Why Shirley Jackson's novel is better than the Netflix film v of Haunting of Hill House

As noted in previoius posts on her work (see index on "web-based" full version of this blog), I read Shirley Jackson's novel The Haunting of Hill House many years ago and all that I really remember is that I was pretty much terrified. I'm brave enough to come back to this novel, at last, and I'm not disappointed. Few writers do a better job of establishing a mood of menace and creepiness - even w/in the struct confines of the "haunted house" novel: In this case, 4 strangers come together to spend a weekend in the eponymous house to investigate reports that the house is haunted by ghosts or spirits. The 4 - Dr.
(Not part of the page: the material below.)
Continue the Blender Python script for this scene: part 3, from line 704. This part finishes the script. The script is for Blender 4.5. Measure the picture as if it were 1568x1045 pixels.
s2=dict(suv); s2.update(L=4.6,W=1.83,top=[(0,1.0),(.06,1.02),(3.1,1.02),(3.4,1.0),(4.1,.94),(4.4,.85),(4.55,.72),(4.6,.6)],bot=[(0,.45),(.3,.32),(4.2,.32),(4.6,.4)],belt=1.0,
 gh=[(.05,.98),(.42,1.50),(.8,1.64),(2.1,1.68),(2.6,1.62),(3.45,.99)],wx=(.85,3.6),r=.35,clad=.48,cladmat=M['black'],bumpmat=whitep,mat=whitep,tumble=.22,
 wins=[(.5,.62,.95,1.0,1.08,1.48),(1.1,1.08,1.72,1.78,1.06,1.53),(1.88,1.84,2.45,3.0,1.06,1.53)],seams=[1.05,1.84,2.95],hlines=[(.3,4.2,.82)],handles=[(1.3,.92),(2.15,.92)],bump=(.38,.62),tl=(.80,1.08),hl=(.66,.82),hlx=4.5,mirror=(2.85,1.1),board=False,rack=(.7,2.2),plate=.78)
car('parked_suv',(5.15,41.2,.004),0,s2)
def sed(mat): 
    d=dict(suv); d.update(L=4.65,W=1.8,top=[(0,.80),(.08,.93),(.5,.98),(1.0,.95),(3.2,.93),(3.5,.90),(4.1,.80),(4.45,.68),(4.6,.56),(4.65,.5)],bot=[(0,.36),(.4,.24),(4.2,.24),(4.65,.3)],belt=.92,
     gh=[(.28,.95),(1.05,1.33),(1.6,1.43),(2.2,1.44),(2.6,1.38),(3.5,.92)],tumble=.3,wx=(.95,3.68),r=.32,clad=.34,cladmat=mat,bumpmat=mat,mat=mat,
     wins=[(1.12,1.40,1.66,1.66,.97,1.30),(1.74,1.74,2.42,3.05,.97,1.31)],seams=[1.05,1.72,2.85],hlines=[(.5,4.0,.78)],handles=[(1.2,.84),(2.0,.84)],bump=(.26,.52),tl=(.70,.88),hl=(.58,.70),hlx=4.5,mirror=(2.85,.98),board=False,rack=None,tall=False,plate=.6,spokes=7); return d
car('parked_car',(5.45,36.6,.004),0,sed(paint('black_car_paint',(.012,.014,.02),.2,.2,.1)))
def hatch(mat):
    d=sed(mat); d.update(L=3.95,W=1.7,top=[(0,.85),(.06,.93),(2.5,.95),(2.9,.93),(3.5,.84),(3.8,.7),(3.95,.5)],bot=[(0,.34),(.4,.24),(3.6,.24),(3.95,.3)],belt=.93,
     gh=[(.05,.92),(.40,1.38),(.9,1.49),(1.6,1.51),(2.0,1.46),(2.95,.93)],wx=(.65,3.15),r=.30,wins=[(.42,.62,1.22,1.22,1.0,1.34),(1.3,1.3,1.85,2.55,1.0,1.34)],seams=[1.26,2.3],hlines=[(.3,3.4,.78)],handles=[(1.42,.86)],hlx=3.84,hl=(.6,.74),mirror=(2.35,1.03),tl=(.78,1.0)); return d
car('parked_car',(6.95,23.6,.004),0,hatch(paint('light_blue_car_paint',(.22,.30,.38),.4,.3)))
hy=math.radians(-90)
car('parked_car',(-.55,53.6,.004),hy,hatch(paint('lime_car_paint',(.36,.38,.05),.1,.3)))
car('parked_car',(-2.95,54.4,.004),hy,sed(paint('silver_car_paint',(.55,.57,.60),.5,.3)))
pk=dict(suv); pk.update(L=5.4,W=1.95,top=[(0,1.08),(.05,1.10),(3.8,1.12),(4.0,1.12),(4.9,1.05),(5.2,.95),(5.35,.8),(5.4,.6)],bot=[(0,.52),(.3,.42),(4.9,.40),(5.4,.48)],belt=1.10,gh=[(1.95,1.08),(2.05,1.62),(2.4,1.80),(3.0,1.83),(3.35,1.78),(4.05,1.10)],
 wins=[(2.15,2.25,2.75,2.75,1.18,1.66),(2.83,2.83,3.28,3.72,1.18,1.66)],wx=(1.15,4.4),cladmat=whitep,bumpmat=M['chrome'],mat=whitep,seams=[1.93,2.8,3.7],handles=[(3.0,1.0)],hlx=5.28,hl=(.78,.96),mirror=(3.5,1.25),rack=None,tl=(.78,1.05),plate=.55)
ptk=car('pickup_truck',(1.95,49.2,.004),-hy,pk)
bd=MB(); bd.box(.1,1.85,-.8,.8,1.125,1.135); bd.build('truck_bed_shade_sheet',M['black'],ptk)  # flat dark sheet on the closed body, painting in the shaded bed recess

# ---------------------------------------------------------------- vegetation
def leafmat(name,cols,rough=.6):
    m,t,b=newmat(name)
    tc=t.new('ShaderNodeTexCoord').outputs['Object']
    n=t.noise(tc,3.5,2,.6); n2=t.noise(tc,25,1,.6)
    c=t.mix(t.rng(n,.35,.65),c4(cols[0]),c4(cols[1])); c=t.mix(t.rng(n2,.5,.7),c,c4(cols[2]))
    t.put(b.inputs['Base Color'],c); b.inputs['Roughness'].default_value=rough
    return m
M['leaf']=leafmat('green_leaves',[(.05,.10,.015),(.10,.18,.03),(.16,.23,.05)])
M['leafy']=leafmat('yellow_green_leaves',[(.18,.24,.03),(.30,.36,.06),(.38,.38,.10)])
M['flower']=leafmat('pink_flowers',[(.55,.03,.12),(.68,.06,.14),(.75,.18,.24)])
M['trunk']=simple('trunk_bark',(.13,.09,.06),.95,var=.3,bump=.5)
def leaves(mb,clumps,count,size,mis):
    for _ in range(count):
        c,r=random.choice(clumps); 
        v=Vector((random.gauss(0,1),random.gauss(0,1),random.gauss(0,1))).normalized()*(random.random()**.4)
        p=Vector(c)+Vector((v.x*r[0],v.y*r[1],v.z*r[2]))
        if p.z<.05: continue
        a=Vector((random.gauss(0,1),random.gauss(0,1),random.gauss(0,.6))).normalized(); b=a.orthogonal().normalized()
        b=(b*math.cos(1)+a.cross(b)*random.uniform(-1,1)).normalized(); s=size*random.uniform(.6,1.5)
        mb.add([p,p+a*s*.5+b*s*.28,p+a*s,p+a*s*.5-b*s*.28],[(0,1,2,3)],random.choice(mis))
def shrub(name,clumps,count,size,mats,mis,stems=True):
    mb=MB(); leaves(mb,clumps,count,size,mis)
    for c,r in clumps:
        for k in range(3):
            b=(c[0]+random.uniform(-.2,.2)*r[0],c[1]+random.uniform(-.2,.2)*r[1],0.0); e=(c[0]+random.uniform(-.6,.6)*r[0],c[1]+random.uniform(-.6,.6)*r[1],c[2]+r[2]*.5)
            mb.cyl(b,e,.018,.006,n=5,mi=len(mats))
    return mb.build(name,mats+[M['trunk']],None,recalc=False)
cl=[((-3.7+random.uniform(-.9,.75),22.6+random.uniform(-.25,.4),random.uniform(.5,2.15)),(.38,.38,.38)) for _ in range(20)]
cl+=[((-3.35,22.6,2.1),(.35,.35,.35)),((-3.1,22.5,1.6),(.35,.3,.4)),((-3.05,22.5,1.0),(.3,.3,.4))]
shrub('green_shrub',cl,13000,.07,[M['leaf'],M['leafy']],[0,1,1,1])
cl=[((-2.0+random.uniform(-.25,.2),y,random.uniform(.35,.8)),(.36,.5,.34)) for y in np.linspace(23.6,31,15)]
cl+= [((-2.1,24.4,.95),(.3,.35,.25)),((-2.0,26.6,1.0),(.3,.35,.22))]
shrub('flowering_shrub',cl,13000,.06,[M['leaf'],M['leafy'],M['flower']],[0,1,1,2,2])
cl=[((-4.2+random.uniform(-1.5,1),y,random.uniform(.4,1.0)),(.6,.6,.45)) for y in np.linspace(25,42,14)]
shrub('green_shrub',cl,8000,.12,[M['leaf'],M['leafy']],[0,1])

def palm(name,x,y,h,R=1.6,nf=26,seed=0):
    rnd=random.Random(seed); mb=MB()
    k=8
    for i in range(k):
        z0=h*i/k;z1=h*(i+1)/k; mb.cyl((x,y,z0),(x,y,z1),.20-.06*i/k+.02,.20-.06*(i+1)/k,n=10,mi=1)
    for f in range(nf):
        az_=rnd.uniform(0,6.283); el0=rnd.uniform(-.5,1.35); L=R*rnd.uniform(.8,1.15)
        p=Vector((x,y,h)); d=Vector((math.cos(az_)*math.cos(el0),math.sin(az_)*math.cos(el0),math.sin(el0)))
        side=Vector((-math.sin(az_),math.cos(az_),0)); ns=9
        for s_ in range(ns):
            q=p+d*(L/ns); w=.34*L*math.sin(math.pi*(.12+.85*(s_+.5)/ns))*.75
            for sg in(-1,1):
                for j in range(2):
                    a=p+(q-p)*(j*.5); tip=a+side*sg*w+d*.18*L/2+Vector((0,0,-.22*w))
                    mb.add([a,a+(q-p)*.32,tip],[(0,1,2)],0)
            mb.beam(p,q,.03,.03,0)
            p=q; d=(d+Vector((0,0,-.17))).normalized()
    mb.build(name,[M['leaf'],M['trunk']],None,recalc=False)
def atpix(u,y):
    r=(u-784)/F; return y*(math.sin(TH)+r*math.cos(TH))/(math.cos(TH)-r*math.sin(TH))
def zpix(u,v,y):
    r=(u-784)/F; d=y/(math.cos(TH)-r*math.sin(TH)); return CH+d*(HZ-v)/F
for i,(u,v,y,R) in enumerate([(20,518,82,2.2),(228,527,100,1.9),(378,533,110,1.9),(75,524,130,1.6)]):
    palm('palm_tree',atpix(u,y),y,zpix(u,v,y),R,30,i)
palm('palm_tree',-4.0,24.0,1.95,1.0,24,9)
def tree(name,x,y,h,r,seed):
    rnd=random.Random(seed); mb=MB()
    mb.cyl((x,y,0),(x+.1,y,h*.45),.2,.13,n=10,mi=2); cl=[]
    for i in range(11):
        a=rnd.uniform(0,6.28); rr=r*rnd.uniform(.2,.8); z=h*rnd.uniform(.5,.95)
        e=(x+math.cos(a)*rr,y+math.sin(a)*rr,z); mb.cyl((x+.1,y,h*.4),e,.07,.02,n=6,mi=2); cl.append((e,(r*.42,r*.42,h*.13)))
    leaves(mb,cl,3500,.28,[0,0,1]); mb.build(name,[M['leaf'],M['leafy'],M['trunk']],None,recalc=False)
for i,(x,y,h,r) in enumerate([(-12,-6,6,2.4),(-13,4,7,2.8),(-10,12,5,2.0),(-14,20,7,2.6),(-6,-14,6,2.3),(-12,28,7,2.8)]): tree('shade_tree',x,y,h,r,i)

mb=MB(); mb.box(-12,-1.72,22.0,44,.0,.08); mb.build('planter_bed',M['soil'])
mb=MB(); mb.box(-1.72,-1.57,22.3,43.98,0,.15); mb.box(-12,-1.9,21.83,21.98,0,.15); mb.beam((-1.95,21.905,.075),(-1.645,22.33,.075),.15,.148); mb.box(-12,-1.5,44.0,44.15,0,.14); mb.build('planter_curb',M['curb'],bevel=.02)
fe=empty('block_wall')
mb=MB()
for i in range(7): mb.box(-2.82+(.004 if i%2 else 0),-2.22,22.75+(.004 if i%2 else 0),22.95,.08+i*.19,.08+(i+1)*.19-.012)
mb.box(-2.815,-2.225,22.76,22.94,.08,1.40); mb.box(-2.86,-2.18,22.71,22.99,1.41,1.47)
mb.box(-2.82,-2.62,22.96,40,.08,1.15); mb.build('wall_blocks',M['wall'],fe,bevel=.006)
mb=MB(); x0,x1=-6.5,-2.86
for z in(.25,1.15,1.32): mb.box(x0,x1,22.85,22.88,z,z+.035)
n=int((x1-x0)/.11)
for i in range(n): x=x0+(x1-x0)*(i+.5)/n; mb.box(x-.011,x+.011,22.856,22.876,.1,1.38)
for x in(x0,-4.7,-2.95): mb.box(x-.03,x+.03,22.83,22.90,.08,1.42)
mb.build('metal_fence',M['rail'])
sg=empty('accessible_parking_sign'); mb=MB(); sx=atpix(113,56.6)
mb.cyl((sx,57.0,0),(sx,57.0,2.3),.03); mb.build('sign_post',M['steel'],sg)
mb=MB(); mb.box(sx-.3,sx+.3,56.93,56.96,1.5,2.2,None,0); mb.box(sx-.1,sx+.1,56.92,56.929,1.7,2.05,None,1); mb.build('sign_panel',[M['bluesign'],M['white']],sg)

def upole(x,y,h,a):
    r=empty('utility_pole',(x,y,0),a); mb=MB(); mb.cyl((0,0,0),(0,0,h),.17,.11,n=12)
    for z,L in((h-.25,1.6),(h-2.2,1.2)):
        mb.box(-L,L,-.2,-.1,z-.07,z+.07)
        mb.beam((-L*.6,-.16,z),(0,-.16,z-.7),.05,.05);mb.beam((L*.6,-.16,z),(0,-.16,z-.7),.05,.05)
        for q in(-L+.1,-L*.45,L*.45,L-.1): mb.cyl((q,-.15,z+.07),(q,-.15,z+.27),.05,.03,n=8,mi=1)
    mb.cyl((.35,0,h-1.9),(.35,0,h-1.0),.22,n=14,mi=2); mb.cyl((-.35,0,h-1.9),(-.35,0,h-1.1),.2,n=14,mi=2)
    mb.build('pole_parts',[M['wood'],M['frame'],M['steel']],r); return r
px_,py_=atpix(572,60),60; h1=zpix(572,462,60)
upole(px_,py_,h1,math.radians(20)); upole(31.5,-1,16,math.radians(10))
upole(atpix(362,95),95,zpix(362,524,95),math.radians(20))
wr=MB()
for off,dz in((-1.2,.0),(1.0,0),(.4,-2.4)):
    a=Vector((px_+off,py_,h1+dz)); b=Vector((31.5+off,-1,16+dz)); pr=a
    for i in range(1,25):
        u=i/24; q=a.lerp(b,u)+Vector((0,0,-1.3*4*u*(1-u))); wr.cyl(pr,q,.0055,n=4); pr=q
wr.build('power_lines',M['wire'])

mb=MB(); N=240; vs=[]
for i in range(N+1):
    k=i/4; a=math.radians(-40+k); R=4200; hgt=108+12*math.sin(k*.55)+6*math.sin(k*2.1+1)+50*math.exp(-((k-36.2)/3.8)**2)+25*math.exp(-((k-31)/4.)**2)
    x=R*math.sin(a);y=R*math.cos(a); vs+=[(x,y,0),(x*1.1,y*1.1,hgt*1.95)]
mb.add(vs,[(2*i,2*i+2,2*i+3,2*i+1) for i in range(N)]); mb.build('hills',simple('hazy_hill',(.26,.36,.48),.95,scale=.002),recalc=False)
Montague, the researcher who brings them together, Eleanor (who experienced and incident of haunting in her youth and now is a single woman of about 30 living w/ her sister and bro in law),Theodora (also single about 30, an artist who has psychic abilities she can't explain), and the nephew of the owner of the house, a spendthrift and ne'er do well, we're told (he hasn't appeared yet, some 60 pp in). We mostly so far focus on Eleanor and her arrival, and SJ does a great job establishing her first reaction - repulsion - to the Gothic monstrosity: She's the first to arrive, thinks about chucking the whole project, but is rejuvenated when Theodora joins her and the 2 begin to explore the grounds. SJ really excels in establishing the setting; the house is in the remote hills around a small town that seems modeled on Bennington, Vt., where SJ lived for many years. Most find the small towns of Vt to be charming, but not SJ, who always, apparently, felt unwelcome by the locals who were put off by a NY Jewish eccentric writers/faculty wife. The scene of Eleanor in the diner drinking vile coffee and scrutinized by the waitress and the 1 customer establishes a sense of gloom and malice. The characters clearly don't know the rules of horror fiction: don't go into a ruined Gothic mansion, distrust creepy servants who respond roboticly to all questions, never go for a weekend to a cabin (or house) in the woods or hills), if the town is creepy, turn back. All told the novel is off to an excellent start, and by the way the recent Netflix film v of the novel takes a completely different tack, opening w/ a family inhabiting the house - a narrative structure that diminished the whole work - I'm glad I didn't watch beyond the first episode.)